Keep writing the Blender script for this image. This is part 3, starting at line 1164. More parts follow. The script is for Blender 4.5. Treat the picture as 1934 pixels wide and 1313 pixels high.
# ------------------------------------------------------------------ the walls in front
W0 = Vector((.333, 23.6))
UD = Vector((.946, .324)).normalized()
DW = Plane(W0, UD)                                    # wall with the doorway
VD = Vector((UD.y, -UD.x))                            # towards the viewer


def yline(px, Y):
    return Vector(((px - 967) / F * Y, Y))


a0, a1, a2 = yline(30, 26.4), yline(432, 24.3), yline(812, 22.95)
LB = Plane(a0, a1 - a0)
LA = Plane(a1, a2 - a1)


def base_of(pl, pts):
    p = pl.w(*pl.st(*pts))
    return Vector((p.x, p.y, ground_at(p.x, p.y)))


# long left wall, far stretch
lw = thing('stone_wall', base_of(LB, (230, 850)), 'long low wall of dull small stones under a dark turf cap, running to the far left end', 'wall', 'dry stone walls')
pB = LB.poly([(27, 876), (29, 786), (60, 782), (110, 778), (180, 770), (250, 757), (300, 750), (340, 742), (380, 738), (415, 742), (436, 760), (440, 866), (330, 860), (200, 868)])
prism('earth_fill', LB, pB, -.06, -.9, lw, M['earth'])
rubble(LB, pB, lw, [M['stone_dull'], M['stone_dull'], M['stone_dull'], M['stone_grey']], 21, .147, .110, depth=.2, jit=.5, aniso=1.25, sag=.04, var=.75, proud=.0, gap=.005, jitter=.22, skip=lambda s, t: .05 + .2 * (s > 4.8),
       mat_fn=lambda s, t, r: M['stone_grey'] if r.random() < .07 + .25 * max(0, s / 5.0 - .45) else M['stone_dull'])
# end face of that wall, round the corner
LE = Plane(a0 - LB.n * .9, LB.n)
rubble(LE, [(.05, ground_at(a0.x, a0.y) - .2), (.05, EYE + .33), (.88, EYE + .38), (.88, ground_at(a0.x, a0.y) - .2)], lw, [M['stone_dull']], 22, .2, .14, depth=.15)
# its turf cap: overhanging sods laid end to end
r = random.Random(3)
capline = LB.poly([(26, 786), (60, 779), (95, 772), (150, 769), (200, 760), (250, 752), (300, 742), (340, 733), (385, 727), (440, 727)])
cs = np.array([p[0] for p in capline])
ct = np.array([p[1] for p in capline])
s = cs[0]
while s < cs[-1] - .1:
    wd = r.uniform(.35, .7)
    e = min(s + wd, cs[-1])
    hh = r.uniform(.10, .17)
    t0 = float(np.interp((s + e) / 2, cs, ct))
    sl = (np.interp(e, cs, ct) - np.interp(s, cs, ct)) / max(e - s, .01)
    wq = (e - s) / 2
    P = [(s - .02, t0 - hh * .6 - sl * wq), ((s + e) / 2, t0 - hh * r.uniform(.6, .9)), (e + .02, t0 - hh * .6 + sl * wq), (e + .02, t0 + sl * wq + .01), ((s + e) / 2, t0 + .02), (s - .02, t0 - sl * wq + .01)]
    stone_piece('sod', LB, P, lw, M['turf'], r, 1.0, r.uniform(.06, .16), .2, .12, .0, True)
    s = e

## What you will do
Retype only the lines running from the top of the listing to the line that holds "return Vector((p.x, p.y, ground_at(p.x, p.y)))", both ends included.

## Result of this task
Keep writing the Blender script for this image. This is part 3, starting at line 1164. More parts follow. The script is for Blender 4.5. Treat the picture as 1934 pixels wide and 1313 pixels high.
# ------------------------------------------------------------------ the walls in front
W0 = Vector((.333, 23.6))
UD = Vector((.946, .324)).normalized()
DW = Plane(W0, UD)                                    # wall with the doorway
VD = Vector((UD.y, -UD.x))                            # towards the viewer


def yline(px, Y):
    return Vector(((px - 967) / F * Y, Y))


a0, a1, a2 = yline(30, 26.4), yline(432, 24.3), yline(812, 22.95)
LB = Plane(a0, a1 - a0)
LA = Plane(a1, a2 - a1)


def base_of(pl, pts):
    p = pl.w(*pl.st(*pts))
    return Vector((p.x, p.y, ground_at(p.x, p.y)))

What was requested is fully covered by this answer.